De samenwerking tussen de twee megaburen wordt steeds hechter. Ze houden geregeld gezamenlijke militaire oefeningen, pas nog met de marine van Iran erbij. Ze werken samen op het gebied van de ruimtevaart en de ontwikkeling van hightech-wapens, en ze overwegen hun raketafweersystemen op elkaar af te stemmen. Vorig jaar steeg hun handel explosief tot 146 miljard dollar. In de internationale politiek en de Veiligheidsraad van de Verenigde Naties zitten ze meestal op dezelfde lijn.
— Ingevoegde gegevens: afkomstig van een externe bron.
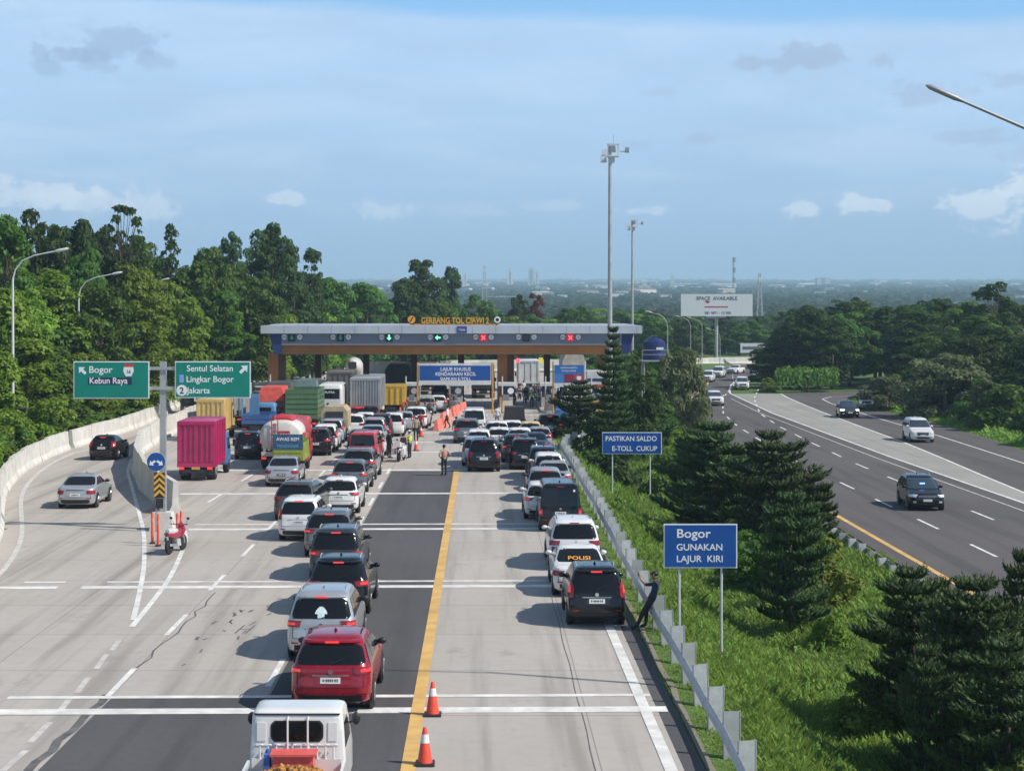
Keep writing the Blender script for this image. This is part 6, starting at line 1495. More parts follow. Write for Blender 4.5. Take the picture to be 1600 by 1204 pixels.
# ------------------------------------------------------------------ vegetation
nr = np.random.default_rng(11)
def leaves(blobs, density, size, seed, up=0.35, flat=0.0, aspect=1.7, shell=0.62):
    """many small folded leaf faces spread through the given ellipsoids -> verts, faces"""
    g = np.random.default_rng(seed); P, N = [], []
    for cx, cy, cz, rx, ry, rz in blobs:
        n = max(8, int(density * (rx * ry + ry * rz + rx * rz)))
        d = g.normal(size=(n, 3)); d /= np.linalg.norm(d, axis=1)[:, None]
        d[:, 2] = np.where(d[:, 2] < -.35, -d[:, 2], d[:, 2])
        r = shell + (1.12 - shell) * g.random(n) ** .6
        P.append(np.array([cx, cy, cz]) + d * r[:, None] * np.array([rx, ry, rz])); N.append(d)
    P = np.concatenate(P); N = np.concatenate(N); n = len(P)
    N = N * .75 + g.normal(size=(n, 3)) * .42 + np.array([0, 0, up]); N[:, :2] *= (1 - flat); N /= np.linalg.norm(N, axis=1)[:, None]
    T = np.cross(N, g.normal(size=(n, 3))); T /= np.linalg.norm(T, axis=1)[:, None]; Bv = np.cross(N, T)
    s = size * (.55 + .9 * g.random(n))[:, None]; L = T * s * aspect * .5; Wd = Bv * s * .5; fold = N * s * .16
    v = np.stack([P - L, P + Wd + fold - L * .15, P + L, P - Wd + fold - L * .15], 1).reshape(-1, 3)
    f = np.arange(4 * n).reshape(n, 4)
    return v, f
def leaf_mesh(name, parts):
    off = 0; V = []; Fc = []
    for v, f in parts: V.append(v); Fc.append(f + off); off += len(v)
    F4 = np.concatenate(Fc)
    return fast_mesh(name, np.concatenate(V), F4.ravel(), np.full(len(F4), 4))
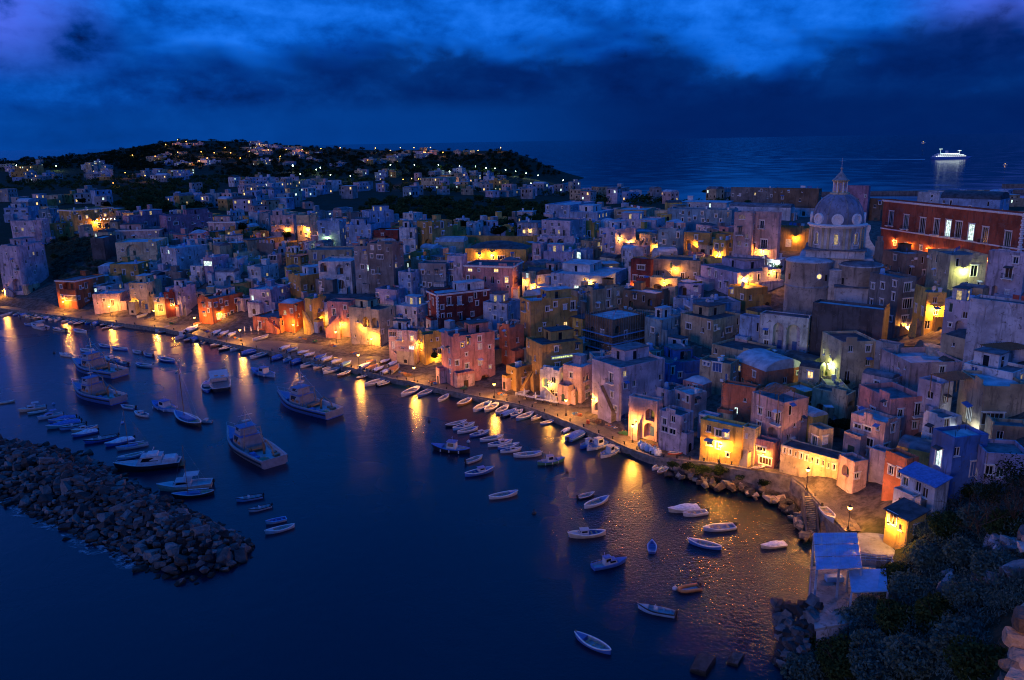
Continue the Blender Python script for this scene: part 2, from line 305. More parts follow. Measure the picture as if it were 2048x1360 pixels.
# ------------------------------------------------------------------ mesh helpers
class MB:
    def __init__(s): s.v = []; s.f = []; s.m = []
    def face(s, vs, m=0):
        b = len(s.v); s.v += [tuple(map(float, p)) for p in vs]; s.f.append(tuple(range(b, b+len(vs)))); s.m.append(m)
    def box(s, x0, x1, y0, y1, z0, z1, m=0, top=None):
        b = len(s.v); t = top if top else (0, 0)
        s.v += [(x0,y0,z0),(x1,y0,z0),(x1,y1,z0),(x0,y1,z0),(x0+t[0],y0+t[1],z1),(x1-t[0],y0+t[1],z1),(x1-t[0],y1-t[1],z1),(x0+t[0],y1-t[1],z1)]
        for f in ((0,3,2,1),(4,5,6,7),(0,1,5,4),(1,2,6,5),(2,3,7,6),(3,0,4,7)): s.f.append(tuple(b+i for i in f)); s.m.append(m)
    def bar(s, p, q, r, m=0, k=5, r2=None):
        p = Vector(p); q = Vector(q); d = q-p
        if d.length < 1e-6: return
        d.normalize(); a = d.orthogonal().normalized(); c = d.cross(a); b = len(s.v); r2 = r if r2 is None else r2
        for i in range(k):
            t = 2*math.pi*i/k; s.v.append(tuple(p+(a*math.cos(t)+c*math.sin(t))*r))
        for i in range(k):
            t = 2*math.pi*i/k; s.v.append(tuple(q+(a*math.cos(t)+c*math.sin(t))*r2))
        for i in range(k): j = (i+1) % k; s.f.append((b+i, b+j, b+k+j, b+k+i)); s.m.append(m)
        s.f.append(tuple(b+k-1-i for i in range(k))); s.m.append(m); s.f.append(tuple(b+k+i for i in range(k))); s.m.append(m)
    def lathe(s, prof, k=16, c=(0, 0, 0), m=0, sx=1., sy=1., a0=0.):
        b = len(s.v)
        for r, z in prof:
            for i in range(k): t = a0+2*math.pi*i/k; s.v.append((c[0]+r*sx*math.cos(t), c[1]+r*sy*math.sin(t), c[2]+z))
        for j in range(len(prof)-1):
            for i in range(k): q = (i+1) % k; s.f.append((b+j*k+i, b+j*k+q, b+(j+1)*k+q, b+(j+1)*k+i)); s.m.append(m)
    def grid(s, rows, m=0, close=False):
        b = len(s.v); w = len(rows[0])
        for r in rows: s.v += [tuple(map(float, p)) for p in r]
        for j in range(len(rows)-1):
            for i in range(w if close else w-1):
                q = (i+1) % w; s.f.append((b+j*w+i, b+j*w+q, b+(j+1)*w+q, b+(j+1)*w+i)); s.m.append(m)
    def prism(s, poly, h0, h1, axis='y', m=0):   # polygon in two axes, extruded along the third
        def pt(a, b_, h): return {'y': (a, h, b_), 'x': (h, a, b_), 'z': (a, b_, h)}[axis]
        s.face([pt(*p, h0) for p in poly], m); s.face([pt(*p, h1) for p in reversed(poly)], m)
        for i in range(len(poly)):
            p, q = poly[i], poly[(i+1) % len(poly)]
            s.face([pt(*p, h0), pt(*p, h1), pt(*q, h1), pt(*q, h0)], m)
    def mesh(s, name, mats, smooth=False):
        me = bpy.data.meshes.new(name); me.from_pydata(s.v, [], s.f)
        for x in mats: me.materials.append(MATS[x] if isinstance(x, str) else x)
        if len(mats) > 1: me.polygons.foreach_set('material_index', s.m)
        if smooth: me.polygons.foreach_set('use_smooth', [True]*len(s.f))
        me.update(); return me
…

Maar voor het goede oor zit de harmonie die er tussen China en Rusland lijkt te heersen vol dissonanten.


De relatie is bijzonder onevenwichtig. Vergeleken met het uitpuilende China is het reusachtige maar schaars bevolkte Rusland haast een dwerg. Poetin kijkt vol afgunst naar China’s wereldwijde expansieproject Belt and Road en is er niet blij om dat China in de voormalige Sovjetrepublieken in Centraal-Azië een steeds grotere economische rol speelt. De grote onlusten van vorige maand in Kazachstan werden door Rusland manu militari gesmoord, waardoor China met dank aan Poetin zijn economische machtspositie in dat land veilig kon stellen.


Sommige bondgenoten van Rusland, zoals India en Vietnam, hebben gespannen relaties met China. In het Noordpoolgebied, van vitaal belang voor de scheepvaart, hebben China en Rusland botsende belangen. En in eigen land is Rusland bang voor Chinese expansie. China’s sluimerende claims op gebieden in het Russische Verre Oosten, die het lang geleden verloor aan de tsaar, kunnen wakker worden geschud zodra de omstandigheden dat vereisen. Grote delen van het Verre Oosten zijn al haast onderdeel van de Chinese economie, en in sommige steden domineren Chinese immigranten.


Punten van frictie en potentiële conflicthaarden zijn er genoeg, maar die komen in elke relatie voor, en zeker in een verstandshuwelijk zoals dat tussen China en Rusland. Maar wat hen verdeelt stelt weinig meer voor vergeleken met wat hen steeds sterker bindt: de groeiende vijandschap met de Verenigde Staten.